Florencia, drawn from an episode in the writings of Gabriel García Márquez, belongs to the well-populated aging-diva-and-her-memories genre, set on an Amazonian riverboat. It suffers, as do all memoir-operas of my acquaintance, from a tendency to devolve into rather long arias. Furthermore, like most operas of the breed, there needs to be a second, younger singer with a second set of memories — or, at least, prospects — and this, in turn, leads to other long arias. Florencia falls into both traps, but does so rather prettily; at the Ford there was the further decided advantage of the excellent soprano Shana Blake Hill to sing Florencia’s sad songs and the radiant mezzo Suzanna Guzman to light fires under the music of the young Paula.

All this turned out as stronger, shapelier music than I remembered from 1997. Yes, the arias did run on somewhat. But the staging at the Ford also included some lively, attractive choral pieces and even, considering the limitations of the outdoor space, some clever shenanigans to suggest jungle and fog and the rest of the make-believe setting. The one real problem — throughout the evening, in fact — was the obviously slapped-together orchestra under the somewhat wobbly leadership of one Sean Bradley, “former army ranger, presidential escort, automobile repossessor and public school teacher.”

The program was presented under the aegis of Opera Nova, and was further burdened by a master of ceremonies, Michael Riggins, who managed to mispronounce nearly every name. Music by the excellent local composer Carlos Rodriguez began the program: a short fanfare and some enterprising interaction for cello (Matt Cooker) and electronics. Along the way the Uruguayan-born Miguel del Aguila came on to perform two movements from his Piano Concerto, a loosely glued-together concatenation of hilariously inept zingers from a Rachmaninoff scrapbook.

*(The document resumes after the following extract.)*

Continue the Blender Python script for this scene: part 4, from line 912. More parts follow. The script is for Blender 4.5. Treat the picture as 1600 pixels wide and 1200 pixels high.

Two nights later, across the street at the Hollywood Bowl, there was almost exactly the same piece again, this time under the name of the Piano Concerto by the Brazilian composer Hekel Tavares, who died in 1969. Brazil, Uruguay, Moscow Conservatory: The program notes this time went on about the self-taught Senhor Tavares drawing his poetic inspiration from the forms of Brazilian folk song, and this may very well be, but once again the Rachmaninovian clatter o’ershadowed all: the virtuoso plink-plank, the belly-flop landing on the third-related modulation. I think you can buy that stuff in squeeze bottles nowadays.